A good understanding of the reservoir architecture of tough gas reservoirs is necessary to define their potential for the hydrocarbon industry. These tough gas reservoirs have been overlooked until now due to the high economic risks of development. These risks are mainly related to the large uncertainties that exist in the reservoir architecture. Understanding the depositional processes of crevasse-splays will help in minimizing the uncertainties in interpreting the internal depositional setting and deposition processes.
This research focuses on the mapping of thin bedded crevasse splays in a low-net-over-gross floodplain environment in the distal areas of the Huesca fluvial fan (Miocene) of the Ebro basin in Spain. This outcrop is a good analogue to the Permian Rötliegend and Triassic Bundsandstein intervals in the West Netherlands Basin. A field study of the Huesca fluvial fan is used to analyse the reservoir architecture (size, shape, spatial distribution and connectivity) of the reservoirs of fossil crevasse-splay deposits. At two outcrop locations an interval of crevasse-splay deposits is mapped, using detailed lithostratigraphical logs, a type section log, photo-panels and lateral characterizations of sand beds. With these data a correlation panel is constructed to determine the connectivity of the mapped layers, and cross-sections are made to determine the lateral continuity, vertical stacking and grain-size variations.

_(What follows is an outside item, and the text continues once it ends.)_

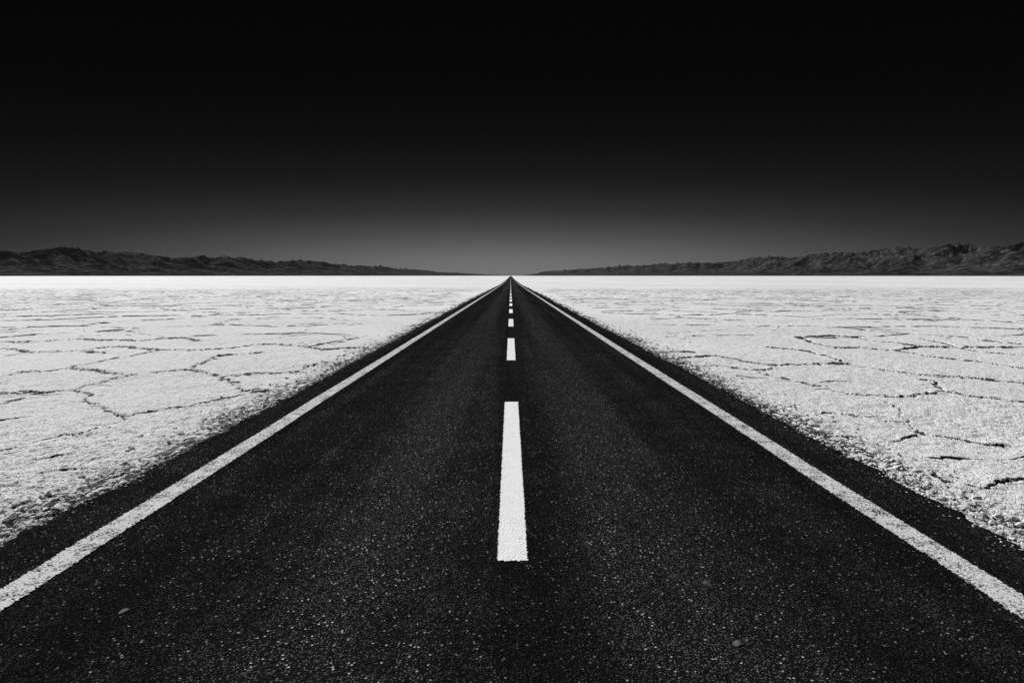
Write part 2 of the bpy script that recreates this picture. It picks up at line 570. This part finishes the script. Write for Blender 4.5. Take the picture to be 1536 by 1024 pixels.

On a single layer level, results show both a decrease in bed thickness and in grain size from proximal to distal, related to the energy of deposition. Grain size is also related to distributary-channel proximity, decreasing away from the distributary crevasse channels. In multi-storey stacked sheets, incision of distributary channels into underlying crevasse deposits near the crevasse apex creates sand-on-sand contact. The approximation of a crevasse splay as a simple accumulation of homogeneous sheet like layers should be refined in order to lower the uncertainties in the tough gas reservoir model. A quantitative dataset for the size, shape and stacking patterns of crevasse splay sandstone is composed, which can be used as an input in static reservoir models.